Data records >>
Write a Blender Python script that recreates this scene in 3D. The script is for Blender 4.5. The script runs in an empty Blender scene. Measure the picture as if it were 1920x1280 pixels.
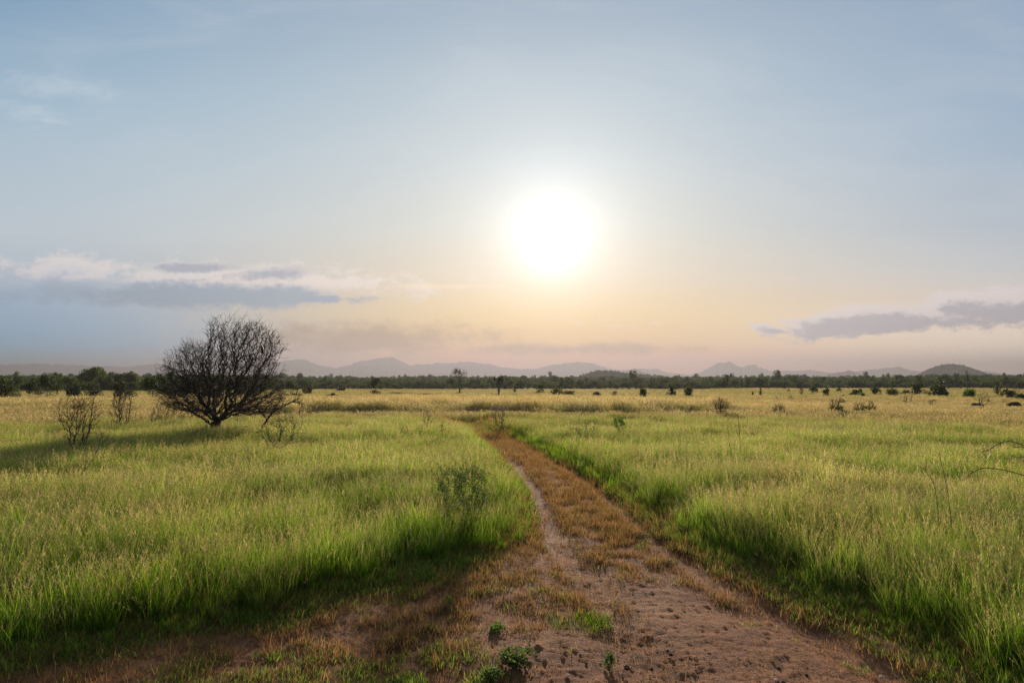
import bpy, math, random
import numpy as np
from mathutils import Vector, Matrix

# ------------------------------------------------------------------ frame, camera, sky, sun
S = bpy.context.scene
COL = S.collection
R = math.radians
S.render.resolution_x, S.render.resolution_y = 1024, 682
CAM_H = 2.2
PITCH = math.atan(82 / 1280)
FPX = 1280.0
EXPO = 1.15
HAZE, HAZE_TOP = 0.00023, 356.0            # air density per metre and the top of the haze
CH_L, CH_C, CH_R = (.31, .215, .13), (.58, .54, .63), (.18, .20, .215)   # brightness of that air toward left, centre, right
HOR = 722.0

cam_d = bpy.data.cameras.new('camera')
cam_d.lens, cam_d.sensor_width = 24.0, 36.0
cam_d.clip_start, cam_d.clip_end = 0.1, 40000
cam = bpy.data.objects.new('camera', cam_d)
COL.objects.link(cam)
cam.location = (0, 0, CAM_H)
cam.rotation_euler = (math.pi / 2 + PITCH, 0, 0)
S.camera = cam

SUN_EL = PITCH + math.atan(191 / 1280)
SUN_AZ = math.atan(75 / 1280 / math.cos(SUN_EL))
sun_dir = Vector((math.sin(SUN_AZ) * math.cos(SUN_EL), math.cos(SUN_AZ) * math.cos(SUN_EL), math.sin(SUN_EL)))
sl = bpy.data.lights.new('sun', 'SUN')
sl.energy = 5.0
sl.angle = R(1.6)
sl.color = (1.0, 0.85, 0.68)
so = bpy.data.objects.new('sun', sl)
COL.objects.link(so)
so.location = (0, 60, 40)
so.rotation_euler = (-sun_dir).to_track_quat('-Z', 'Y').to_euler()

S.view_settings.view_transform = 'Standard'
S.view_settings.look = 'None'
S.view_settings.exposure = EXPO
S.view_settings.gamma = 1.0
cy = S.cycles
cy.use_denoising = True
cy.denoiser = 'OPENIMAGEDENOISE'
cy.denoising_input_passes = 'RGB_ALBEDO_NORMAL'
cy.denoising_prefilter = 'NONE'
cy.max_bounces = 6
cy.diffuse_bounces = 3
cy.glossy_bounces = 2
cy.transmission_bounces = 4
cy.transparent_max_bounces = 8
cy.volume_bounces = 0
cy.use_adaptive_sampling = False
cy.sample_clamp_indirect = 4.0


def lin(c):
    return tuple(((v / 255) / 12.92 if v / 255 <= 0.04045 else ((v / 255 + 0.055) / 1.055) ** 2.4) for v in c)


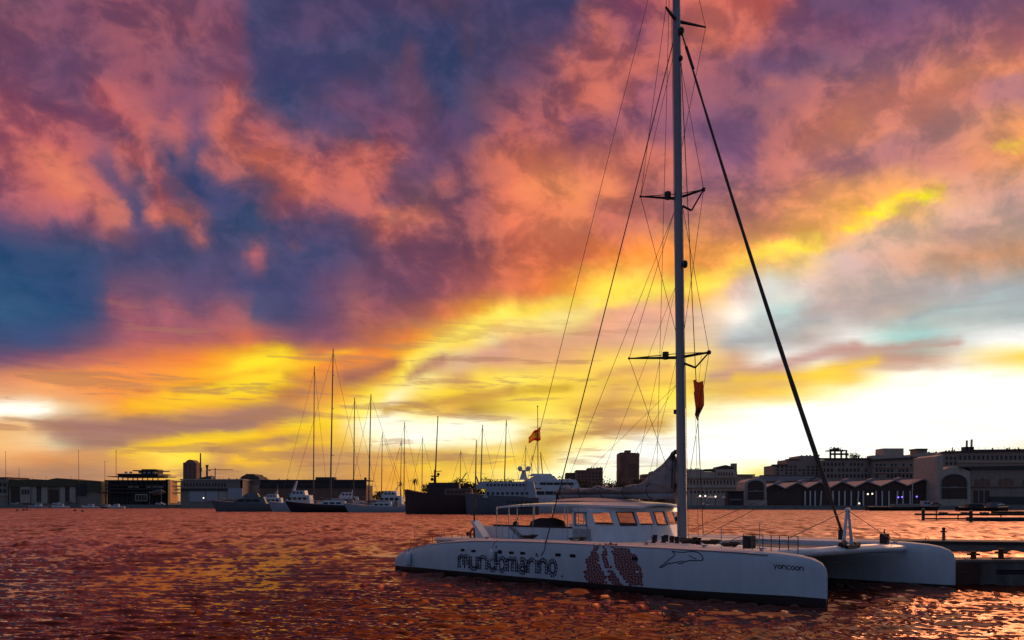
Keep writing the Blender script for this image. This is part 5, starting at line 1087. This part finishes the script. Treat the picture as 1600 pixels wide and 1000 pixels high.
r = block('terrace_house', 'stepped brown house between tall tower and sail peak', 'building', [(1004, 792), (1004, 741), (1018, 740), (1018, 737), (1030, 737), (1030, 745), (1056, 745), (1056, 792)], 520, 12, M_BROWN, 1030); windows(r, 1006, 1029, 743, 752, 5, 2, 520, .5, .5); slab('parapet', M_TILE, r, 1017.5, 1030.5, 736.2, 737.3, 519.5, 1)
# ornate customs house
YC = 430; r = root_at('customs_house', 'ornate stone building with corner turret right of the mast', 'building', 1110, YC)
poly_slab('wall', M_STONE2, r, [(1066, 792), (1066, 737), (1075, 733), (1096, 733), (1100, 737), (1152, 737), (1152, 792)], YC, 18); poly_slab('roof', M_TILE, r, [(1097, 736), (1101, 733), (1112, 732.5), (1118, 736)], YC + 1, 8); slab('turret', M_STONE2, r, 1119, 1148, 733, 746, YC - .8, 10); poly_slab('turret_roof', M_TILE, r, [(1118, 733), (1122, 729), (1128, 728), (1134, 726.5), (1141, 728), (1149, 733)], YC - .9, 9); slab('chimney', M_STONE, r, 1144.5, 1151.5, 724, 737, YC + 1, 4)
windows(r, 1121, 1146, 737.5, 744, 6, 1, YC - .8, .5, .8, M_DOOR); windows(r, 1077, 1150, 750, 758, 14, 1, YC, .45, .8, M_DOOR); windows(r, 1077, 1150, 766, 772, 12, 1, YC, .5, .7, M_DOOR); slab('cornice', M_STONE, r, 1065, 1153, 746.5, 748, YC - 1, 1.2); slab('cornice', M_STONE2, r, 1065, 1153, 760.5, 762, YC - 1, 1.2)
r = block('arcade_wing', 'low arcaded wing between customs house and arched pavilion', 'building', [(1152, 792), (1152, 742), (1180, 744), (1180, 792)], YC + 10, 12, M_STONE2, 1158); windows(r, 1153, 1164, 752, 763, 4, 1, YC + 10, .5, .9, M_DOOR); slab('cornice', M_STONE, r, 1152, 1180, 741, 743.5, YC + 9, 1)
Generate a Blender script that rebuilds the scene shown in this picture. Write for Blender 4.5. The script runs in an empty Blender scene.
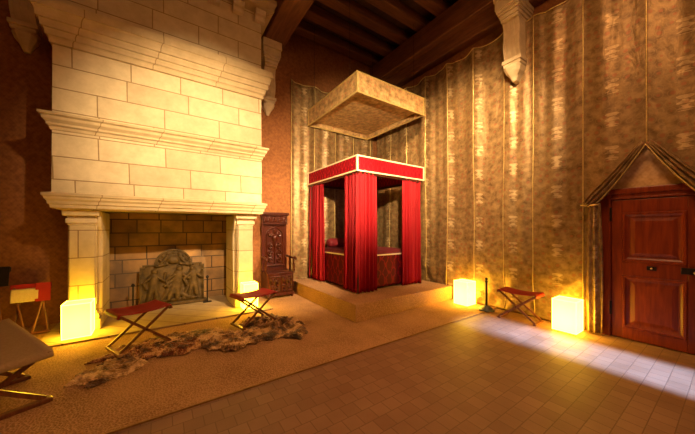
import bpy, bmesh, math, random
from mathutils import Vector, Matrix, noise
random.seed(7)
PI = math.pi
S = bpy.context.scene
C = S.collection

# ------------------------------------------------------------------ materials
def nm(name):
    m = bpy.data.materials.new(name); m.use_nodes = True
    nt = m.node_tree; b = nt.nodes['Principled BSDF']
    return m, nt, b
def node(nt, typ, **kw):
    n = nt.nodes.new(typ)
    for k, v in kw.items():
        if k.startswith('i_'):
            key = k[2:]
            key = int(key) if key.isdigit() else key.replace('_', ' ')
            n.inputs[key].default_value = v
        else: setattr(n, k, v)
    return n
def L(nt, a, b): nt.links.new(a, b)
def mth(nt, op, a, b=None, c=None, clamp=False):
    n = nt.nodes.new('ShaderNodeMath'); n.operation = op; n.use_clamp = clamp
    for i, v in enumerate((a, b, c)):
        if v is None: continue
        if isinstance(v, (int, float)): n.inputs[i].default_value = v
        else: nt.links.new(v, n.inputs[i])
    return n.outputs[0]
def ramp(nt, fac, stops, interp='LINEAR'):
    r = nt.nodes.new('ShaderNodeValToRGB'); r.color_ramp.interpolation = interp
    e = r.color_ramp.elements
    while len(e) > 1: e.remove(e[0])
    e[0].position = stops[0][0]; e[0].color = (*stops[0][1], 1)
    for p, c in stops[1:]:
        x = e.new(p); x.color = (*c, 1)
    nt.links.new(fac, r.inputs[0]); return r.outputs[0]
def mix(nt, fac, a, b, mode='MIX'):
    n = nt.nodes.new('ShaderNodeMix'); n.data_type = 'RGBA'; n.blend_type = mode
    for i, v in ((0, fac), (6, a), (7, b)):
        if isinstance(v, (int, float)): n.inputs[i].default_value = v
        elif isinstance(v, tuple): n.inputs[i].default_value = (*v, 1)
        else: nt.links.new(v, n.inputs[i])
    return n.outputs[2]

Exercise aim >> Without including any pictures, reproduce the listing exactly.

Final result >>
Write a Blender Python script that recreates this scene in 3D. The script is for Blender 4.5. The script runs in an empty Blender scene. Measure the picture as if it were 1920x1280 pixels.
import bpy, math, random
import numpy as np
from mathutils import Vector, Matrix

# ------------------------------------------------------------------ frame, camera, sky, sun
S = bpy.context.scene
COL = S.collection
R = math.radians
S.render.resolution_x, S.render.resolution_y = 1024, 682
CAM_H = 2.2
PITCH = math.atan(82 / 1280)
FPX = 1280.0
EXPO = 1.15
HAZE, HAZE_TOP = 0.00023, 356.0            # air density per metre and the top of the haze
CH_L, CH_C, CH_R = (.31, .215, .13), (.58, .54, .63), (.18, .20, .215)   # brightness of that air toward left, centre, right
HOR = 722.0

cam_d = bpy.data.cameras.new('camera')
cam_d.lens, cam_d.sensor_width = 24.0, 36.0
cam_d.clip_start, cam_d.clip_end = 0.1, 40000
cam = bpy.data.objects.new('camera', cam_d)
COL.objects.link(cam)
cam.location = (0, 0, CAM_H)
cam.rotation_euler = (math.pi / 2 + PITCH, 0, 0)
S.camera = cam

SUN_EL = PITCH + math.atan(191 / 1280)
SUN_AZ = math.atan(75 / 1280 / math.cos(SUN_EL))
sun_dir = Vector((math.sin(SUN_AZ) * math.cos(SUN_EL), math.cos(SUN_AZ) * math.cos(SUN_EL), math.sin(SUN_EL)))
sl = bpy.data.lights.new('sun', 'SUN')
sl.energy = 5.0
sl.angle = R(1.6)
sl.color = (1.0, 0.85, 0.68)
so = bpy.data.objects.new('sun', sl)
COL.objects.link(so)
so.location = (0, 60, 40)
so.rotation_euler = (-sun_dir).to_track_quat('-Z', 'Y').to_euler()

S.view_settings.view_transform = 'Standard'
S.view_settings.look = 'None'
S.view_settings.exposure = EXPO
S.view_settings.gamma = 1.0
cy = S.cycles
cy.use_denoising = True
cy.denoiser = 'OPENIMAGEDENOISE'
cy.denoising_input_passes = 'RGB_ALBEDO_NORMAL'
cy.denoising_prefilter = 'NONE'
cy.max_bounces = 6
cy.diffuse_bounces = 3
cy.glossy_bounces = 2
cy.transmission_bounces = 4
cy.transparent_max_bounces = 8
cy.volume_bounces = 0
cy.use_adaptive_sampling = False
cy.sample_clamp_indirect = 4.0


def lin(c):
    return tuple(((v / 255) / 12.92 if v / 255 <= 0.04045 else ((v / 255 + 0.055) / 1.055) ** 2.4) for v in c)


Keep writing the Blender script for this image. This is part 5, starting at line 1087. This part finishes the script. Treat the picture as 1600 pixels wide and 1000 pixels high.
r = block('terrace_house', 'stepped brown house between tall tower and sail peak', 'building', [(1004, 792), (1004, 741), (1018, 740), (1018, 737), (1030, 737), (1030, 745), (1056, 745), (1056, 792)], 520, 12, M_BROWN, 1030); windows(r, 1006, 1029, 743, 752, 5, 2, 520, .5, .5); slab('parapet', M_TILE, r, 1017.5, 1030.5, 736.2, 737.3, 519.5, 1)
# ornate customs house
YC = 430; r = root_at('customs_house', 'ornate stone building with corner turret right of the mast', 'building', 1110, YC)
poly_slab('wall', M_STONE2, r, [(1066, 792), (1066, 737), (1075, 733), (1096, 733), (1100, 737), (1152, 737), (1152, 792)], YC, 18); poly_slab('roof', M_TILE, r, [(1097, 736), (1101, 733), (1112, 732.5), (1118, 736)], YC + 1, 8); slab('turret', M_STONE2, r, 1119, 1148, 733, 746, YC - .8, 10); poly_slab('turret_roof', M_TILE, r, [(1118, 733), (1122, 729), (1128, 728), (1134, 726.5), (1141, 728), (1149, 733)], YC - .9, 9); slab('chimney', M_STONE, r, 1144.5, 1151.5, 724, 737, YC + 1, 4)
windows(r, 1121, 1146, 737.5, 744, 6, 1, YC - .8, .5, .8, M_DOOR); windows(r, 1077, 1150, 750, 758, 14, 1, YC, .45, .8, M_DOOR); windows(r, 1077, 1150, 766, 772, 12, 1, YC, .5, .7, M_DOOR); slab('cornice', M_STONE, r, 1065, 1153, 746.5, 748, YC - 1, 1.2); slab('cornice', M_STONE2, r, 1065, 1153, 760.5, 762, YC - 1, 1.2)
r = block('arcade_wing', 'low arcaded wing between customs house and arched pavilion', 'building', [(1152, 792), (1152, 742), (1180, 744), (1180, 792)], YC + 10, 12, M_STONE2, 1158); windows(r, 1153, 1164, 752, 763, 4, 1, YC + 10, .5, .9, M_DOOR); slab('cornice', M_STONE, r, 1152, 1180, 741, 743.5, YC + 9, 1)
Generate a Blender script that rebuilds the scene shown in this picture. Write for Blender 4.5. The script runs in an empty Blender scene.
import bpy, bmesh, math, random
from mathutils import Vector, Matrix, noise
random.seed(7)
PI = math.pi
S = bpy.context.scene
C = S.collection

# ------------------------------------------------------------------ materials
def nm(name):
    m = bpy.data.materials.new(name); m.use_nodes = True
    nt = m.node_tree; b = nt.nodes['Principled BSDF']
    return m, nt, b
def node(nt, typ, **kw):
    n = nt.nodes.new(typ)
    for k, v in kw.items():
        if k.startswith('i_'):
            key = k[2:]
            key = int(key) if key.isdigit() else key.replace('_', ' ')
            n.inputs[key].default_value = v
        else: setattr(n, k, v)
    return n
def L(nt, a, b): nt.links.new(a, b)
def mth(nt, op, a, b=None, c=None, clamp=False):
    n = nt.nodes.new('ShaderNodeMath'); n.operation = op; n.use_clamp = clamp
    for i, v in enumerate((a, b, c)):
        if v is None: continue
        if isinstance(v, (int, float)): n.inputs[i].default_value = v
        else: nt.links.new(v, n.inputs[i])
    return n.outputs[0]
def ramp(nt, fac, stops, interp='LINEAR'):
    r = nt.nodes.new('ShaderNodeValToRGB'); r.color_ramp.interpolation = interp
    e = r.color_ramp.elements
    while len(e) > 1: e.remove(e[0])
    e[0].position = stops[0][0]; e[0].color = (*stops[0][1], 1)
    for p, c in stops[1:]:
        x = e.new(p); x.color = (*c, 1)
    nt.links.new(fac, r.inputs[0]); return r.outputs[0]
def mix(nt, fac, a, b, mode='MIX'):
    n = nt.nodes.new('ShaderNodeMix'); n.data_type = 'RGBA'; n.blend_type = mode
    for i, v in ((0, fac), (6, a), (7, b)):
        if isinstance(v, (int, float)): n.inputs[i].default_value = v
        elif isinstance(v, tuple): n.inputs[i].default_value = (*v, 1)
        else: nt.links.new(v, n.inputs[i])
    return n.outputs[2]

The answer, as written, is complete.